Not all Americans agreed with this view. Led by Roosevelt’s former vice president Henry Wallace, who served as Truman’s secretary of commerce, critics voiced concern about taking a “hard line” against the Soviet Union. Stalin was pursuing a policy of expansion, they agreed, but for limited reasons. Wallace claimed that the Soviets merely wanted to protect their borders by surrounding themselves with friendly countries, just as the United States had done by establishing spheres of influence in the Caribbean. Except for Poland and Romania, Stalin initially accepted an array of governments in Eastern Europe, allowing free elections in Czechoslovakia, Hungary, and, to a lesser extent, Bulgaria. Only as Cold War tensions escalated did the Soviets tighten control over all of Eastern Europe. Critics such as Wallace considered this outcome the result of a self-fulfilling prophecy; by misinterpreting Soviet motives, the Truman administration pushed Stalin to counter the American hard line with a hard line of his own.

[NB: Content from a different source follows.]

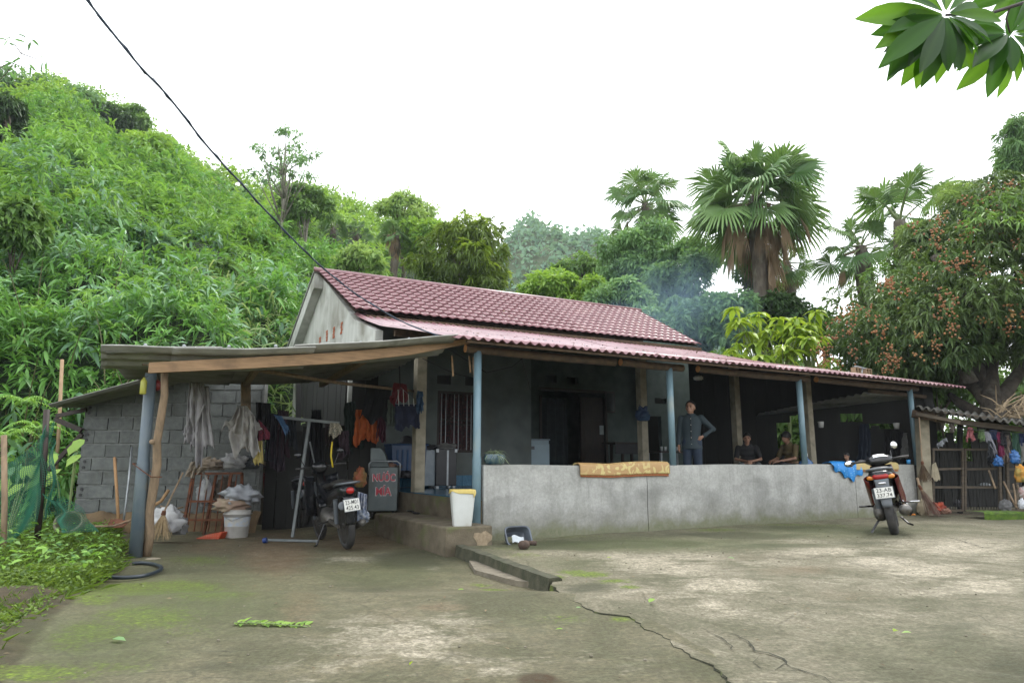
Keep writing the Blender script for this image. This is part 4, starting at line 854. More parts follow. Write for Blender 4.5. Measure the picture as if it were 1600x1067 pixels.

Thus, after World War II, the United States came to believe that the Soviet Union desired world revolution to spread communism, a doctrine hostile to free market individualism. At the same time, the Soviet Union viewed the United States as seeking to make the world safe for capitalism, thereby reducing Soviet chances to obtain economic resources and rebuild its war-shattered economy. Each nation tended to see the other’s actions in the most negative light possible and to see global developments as a zero-sum game, one in which every victory for one side was necessarily a defeat for the other.